Dans le Marseille de l’inspecteur Samba, le pays d’origine des parents est toujours présent. D’abord sous formes de détails : la mère qui rentre au bercail, un enfant qui fait « kwezi » sur le pas d’une porte, un monsieur qui écoute les nouvelles du pays sur RFI. La fiction n’étant pas l’espace du hasard, on se dit que tout est pensé. N’y voir là que le fait d’une communauté attachée aux racines serait insuffisant. On reste attentif au moment où tout cela prendra sens dans la matière fictionnelle.
RFI annonce le décès, aux Comores, du président « Saïd Mohamed Karim », suite à une crise cardiaque. Une allusion au président Taki Mohamed Abdulkarim, mort dans des circonstances troubles, au retour d’un voyage en France ? On lui aurait fait humer une fleur, selon une rumeur. Est-ce une métaphore ? Dans la fiction, le « président Mohamed Karim » aime les femmes. L’homme qui écoute RFI reçoit, au même moment, la visite de Samba. « Je cherche Saïd Mhiba et on m’a dit que je pourrais le trouver ici ». Et l’homme de répondre : « C’est mon cousin, mais il est reparti aux Comores la semaine dernière ». Les Comores cessent d’être un détail dans le récit. Y a-t-il un lien entre le meurtre de Radhia et la mort du président Comorien ? Coïncidence ? L’écriture a toujours la manie d’extirper des lignes de sens aux choses.

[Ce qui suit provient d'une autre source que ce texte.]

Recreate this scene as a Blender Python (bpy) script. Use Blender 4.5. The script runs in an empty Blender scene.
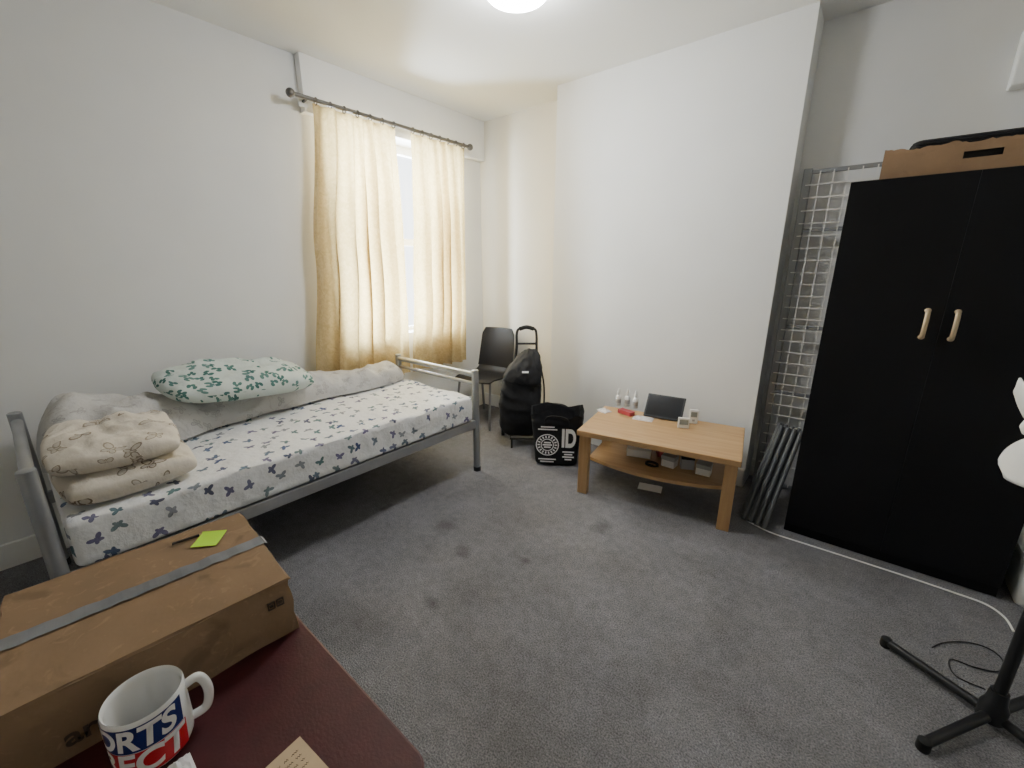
import bpy, bmesh, math, random
from mathutils import Vector, Matrix, noise
random.seed(4)
C = bpy.context.scene.collection
PI = math.pi
def R(d): return math.radians(d)

# ------------------------------------------------------------------ camera
F = 420.0; TH = math.atan(114.7/F); YA = R(39.6); RO = R(0.0); H = 1.42
_r = Vector((math.cos(YA), math.sin(YA), 0)); _f = Vector((-math.sin(YA), math.cos(YA), 0)); _z = Vector((0, 0, 1))
FW = _f*math.cos(TH) - _z*math.sin(TH); UP = _f*math.sin(TH) + _z*math.cos(TH)
RT = _r*math.cos(RO) - UP*math.sin(RO); UP = UP*math.cos(RO) + _r*math.sin(RO)
CAM = Vector((0, 0, H))
cd = bpy.data.cameras.new('camera'); cam = bpy.data.objects.new('camera', cd); C.objects.link(cam)
cd.sensor_fit = 'HORIZONTAL'; cd.sensor_width = 36; cd.lens = F/1024*36; cd.clip_start = 0.02
m = Matrix((RT, UP, -FW)).transposed().to_4x4(); m.translation = CAM
cam.matrix_world = m
bpy.context.scene.camera = cam
def ray(u, v): return RT*((u-512)/F) + UP*((384-v)/F) + FW
def onZ(u, v, z): d = ray(u, v); return CAM + d*((z-H)/d.z)
def onX(u, v, x): d = ray(u, v); return CAM + d*(x/d.x)
def onY(u, v, y): d = ray(u, v); return CAM + d*(y/d.y)

# ------------------------------------------------------------------ materials
def newmat(name):
    mt = bpy.data.materials.new(name); mt.use_nodes = True
    return mt, mt.node_tree, mt.node_tree.nodes['Principled BSDF']
def setc(p, col, rough, metal=0, spec=.4):
    p.inputs['Base Color'].default_value = (*col, 1); p.inputs['Roughness'].default_value = rough
    p.inputs['Metallic'].default_value = metal; p.inputs['Specular IOR Level'].default_value = spec
def link(nt, a, b): nt.links.new(a, b)
def ramp(nt, fac, stops):
    n = nt.nodes.new('ShaderNodeValToRGB'); e = n.color_ramp.elements
    while len(e) < len(stops): e.new(.5)
    for el, (p, c) in zip(e, stops): el.position = p; el.color = (*c, 1)
    link(nt, fac, n.inputs[0]); return n.outputs[0]
def nz(nt, vec, scale, detail=4, dist=0):
    n = nt.nodes.new('ShaderNodeTexNoise'); n.inputs['Scale'].default_value = scale
    n.inputs['Detail'].default_value = detail; n.inputs['Distortion'].default_value = dist
    link(nt, vec, n.inputs['Vector']); return n.outputs['Fac']
def coord(nt, kind='Object'):
    return nt.nodes.new('ShaderNodeTexCoord').outputs[kind]
def bumpn(nt, p, h, strength, dist=.01):
    b = nt.nodes.new('ShaderNodeBump'); b.inputs['Strength'].default_value = strength; b.inputs['Distance'].default_value = dist
    link(nt, h, b.inputs['Height']); link(nt, b.outputs[0], p.inputs['Normal'])
def mth(nt, op, a, b=None, c=None):
    n = nt.nodes.new('ShaderNodeMath'); n.operation = op
    for i, x in enumerate((a, b, c)):
        if x is None: continue
        if hasattr(x, 'is_linked'): link(nt, x, n.inputs[i])
        else: n.inputs[i].default_value = x
    return n.outputs[0]
def vmt(nt, op, a, b=None, scale=None, out=0):
    n = nt.nodes.new('ShaderNodeVectorMath'); n.operation = op
    for i, x in enumerate((a, b)):
        if x is None: continue
        if hasattr(x, 'is_linked'): link(nt, x, n.inputs[i])
        else: n.inputs[i].default_value = x
    if scale is not None: n.inputs['Scale'].default_value = scale
    return n.outputs[out]
def mix(nt, fac, a, b):
    n = nt.nodes.new('ShaderNodeMix'); n.data_type = 'RGBA'
    for idx, x in ((0, fac), (6, a), (7, b)):
        if hasattr(x, 'is_linked'): link(nt, x, n.inputs[idx])
        elif idx == 0: n.inputs[0].default_value = x
        else: n.inputs[idx].default_value = (*x, 1)
    return n.outputs[2]
def M(name, col, rough=.6, metal=0, var=.06, vs=8, bump=0, bs=150, spec=.4):
    mt, nt, p = newmat(name); setc(p, col, rough, metal, spec)
    co = coord(nt)
    f = nz(nt, co, vs)
    lo = tuple(c*(1-var) for c in col); hi = tuple(min(1, c*(1+var)) for c in col)
    link(nt, ramp(nt, f, [(.3, lo), (.7, hi)]), p.inputs['Base Color'])
    if bump: bumpn(nt, p, nz(nt, co, bs, 2), bump, .004)
    return mt
def wood(name, a, b, axis=0, rough=.4):
    mt, nt, p = newmat(name); setc(p, a, rough)
    mp = nt.nodes.new('ShaderNodeMapping'); s = [14, 14, 14]; s[axis] = 1.2; mp.inputs['Scale'].default_value = s
    link(nt, coord(nt), mp.inputs[0])
    f = nz(nt, mp.outputs[0], 3, 6, .6)
    link(nt, ramp(nt, f, [(.3, a), (.7, b)]), p.inputs['Base Color'])
    return mt
def cardboard(name, col, worn=1.0):
    mt, nt, p = newmat(name); setc(p, col, .85, 0, .12); co = coord(nt)
    a = ramp(nt, nz(nt, co, 6, 5, .4), [(.3, tuple(c*.84 for c in col)), (.7, tuple(c*1.12 for c in col))])
    sc = ramp(nt, nz(nt, co, 38, 6, 1.5), [(.58, (0, 0, 0)), (.72, (1, 1, 1))])
    a = mix(nt, mth(nt, 'MULTIPLY', sc, .35*worn), a, tuple(min(1, c*1.6) for c in col))
    dk = ramp(nt, nz(nt, co, 11, 5, .8), [(.60, (0, 0, 0)), (.70, (1, 1, 1))])
    link(nt, mix(nt, mth(nt, 'MULTIPLY', dk, .40*worn), a, tuple(c*.42 for c in col)), p.inputs['Base Color'])
    bumpn(nt, p, nz(nt, co, 14, 4), .35*worn, .01)
    return mt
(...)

Hatubou prend le risque de casser le rythme, jusque-là bien maîtrisé de sa nouvelle, en faisant atterrir Samba à Moroni. Le risque aussi de faire déborder le récit de son cadre initial. Mais il sait s’y prendre. Samba collabore avec Bam, surnommé le lieutenant-poète. Anagramme de Mab. Comme Mab Elhad, à qui la nouvelle est dédiée. Les deux inspecteurs mènent l’enquête, non sans accroches : « Notre président est mort, nous sommes capables de mener une enquête sans l’aide de laFrance ! Et on a le culot de nous dire que l’ingérence, la Françafrique, est finie ? » Qui n’a pas vu une scène pareille dans un film policier ? C’est ce que l’on reprochera à l’auteur, le côté déjà vu. Les deux flics, toujours à la poursuite du balafré, vont faire la lumière sur une affaire qui mêle politique et banditisme. Le Marseille noir a aussi son antre à Moroni.
Fouad Ahamada Tadjiri
[1] Marseille Noir, recueil de nouvelles signé par 14 auteurs français, présenté par Cédric Fabre. Paru chez Asphalte, en 2014.
[2] Tiré d’un fait réel. Le 21 février 1995, Ibrahim Ali, un jeune d’origine comorienne, habitant la Savine, Marseille, se fait tuer d’une balle dans le dos par des militant du Front National, à l’âge de 17 ans. Le jeune homme courrait pour rattraper son bus, après une répétition de musique.
[3] Paru aux éditions Via Valeriano, en 2000. Voici un extrait : « Un séisme secouait ma poitrine et le marteau piqueur déchirait le sol. Mes mains nues saignaient, l’odeur du bitume tordait et nouait mes entrailles. La route continuait et la fierté effaçait les souffrances. Je marchais, vêtu de ma djellaba noire et jaune, une voiture a klaxonné et un homme a hurlé : Hé, va marcher dans ta brousse, négro ! ».
[4] Le premier est considéré comme le père de l’ethno polar africain, auteur de plusieurs romans tels que Meurtre à Tombouctouou L’affaire des coupeurs de têtes (Métaillé),le second est l’auteur de Lagos Lady (Métaillé), un grand succès.